Diyanet İşleri Başkanlığının Mevlid-i Nebi Haftası etkinlikleri kapsamında düzenlediği uluslararası "Peygamberimiz ve Aile" konulu sempozyum, Alanya ilçesinde bir otelde başladı.
Sempozyumun açılışında konuşan Diyanet İşleri Başkanı Ali Erbaş, cehaletin ve zulmün hüküm sürdüğü, merhametin, erdemin ve hikmetin kaybolduğu karanlık bir dönemin, son peygamberin gelişiyle ilmin ve adaletin aydınlığında asrı saadete dönüştüğünü söyledi.
Peygamber'in sünnetinin, Kuran'ın hayata dönüşmüş şekli olduğunu belirten Erbaş, "Sünnet-i Nebi, Kur'an'dan sonra İslam'ın ikinci temel kaynağıdır. Onu göz ardı ederek İslam'ın anlaşılması ve yaşanması mümkün olmadığı gibi Allah resulüne saygısızlık olarak algılanacak, tavır ve üslupların da mümin tavrıyla bağdaştırılabilmesi mümkün değildir." dedi.
İnsanlığın özlediği huzur ve güvenin, ancak Peygamber'in insanlığa tebliğ ettiği bilgi, bilinç, ahlak ve sistemin hayata geçirilmesiyle mümkün olacağını kaydeden Erbaş, şöyle konuştu:
"Bugün insanlığın en büyük sorunu, ahlak krizidir. Yani insanlığın huzurunu temin edecek olan İslami erdemlerin yitirilmesidir. Allah resulünün sünnetinden ve mirası olan güzel ahlak ilkelerinden uzak bir hayat yaşanıyor olmasıdır. İnsanlık, yüzünü yeniden Hz. Peygamberin örnekliğine çevirmediği sürece hiçbir insani ve vicdani değeri muhafaza edemeyecektir. Yeryüzü ancak onun getirdiği değerlerle buluşursa huzuru bulacaktır."
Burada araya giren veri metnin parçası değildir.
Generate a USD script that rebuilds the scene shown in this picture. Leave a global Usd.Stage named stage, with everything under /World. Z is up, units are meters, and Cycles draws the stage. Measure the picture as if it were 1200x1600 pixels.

"Aile bizim geçmişimizi geleceğimize bağlayan bir köprüdür"
Aile kavramının önemine değinen Erbaş, ailenin, sadece maddi bir beraberlik değil, bedenlerin yanı sıra kalpleri ve duyguları birleştiren, ruhları sükunete erdiren muhteşem bir birliktelik olduğunu kaydetti.
İnsanın ilk eğitimini aldığı en temel eğitim yuvası ailenin, maddi ve manevi tehlikelere karşı bir sığınak, fertlerin hayatın hakikatlerini yaşayarak fark ettiği bir sevgi ocağı olduğunu anlatan Erbaş, şunları söyledi:
"Aile bizim geçmişimizi geleceğimize bağlayan bir köprüdür. Zira ailenin, nesli muhafaza etmek gibi önemli ve vazgeçilmez bir işlevi vardır. Ailenin nesli muhafaza etme bilinciyle kurulduğu toplumlar, gelişmiş ve medeni toplumlardır. Dine, hayata, topluma ve insanın var oluşuna dair sağlıklı bir zihniyet, aileden başka hiçbir içtimai kurum veya kuruluşta doğup gelişemez. Güçlü toplum, ancak güçlü aile bağları ile kurulur. Huzurlu toplum, ancak ailede huzurun tesisiyle oluşur."
Millet olarak aile yapılarının, milli ve manevi değerler üzerine kurulu ve köklü bir yapıya sahip olduğunun altını çizen Erbaş, "Aile, dayanışma bilincinin hakim olduğu bir yapı arz etmektedir. Ne kadını ne de erkeği üstün tutar. Bizim ailemiz, Allah'ın adı üzere yapılan bir akitle kurulduğu için erkeğin de kadının da diğer tüm aile üyelerinin de hakkını her zaman teslim eder. Bu yüzden biz, kadın ya da erkeği önceleyen bir yapıyı değil, ailenin bütününü merkeze alan bir yapıyı önemsiyoruz." değerlendirmesinde bulundu.
Modernite ile birlikte hızlanan toplumsal değişimden en fazla etkilenen kurumların başında ailenin geldiğini dile getiren Erbaş, son zamanlarda, ilgisizlik, boşanma, aile içi şiddet ve huzursuzluk gibi pek çok ciddi sorunların yaşandığını kaydetti.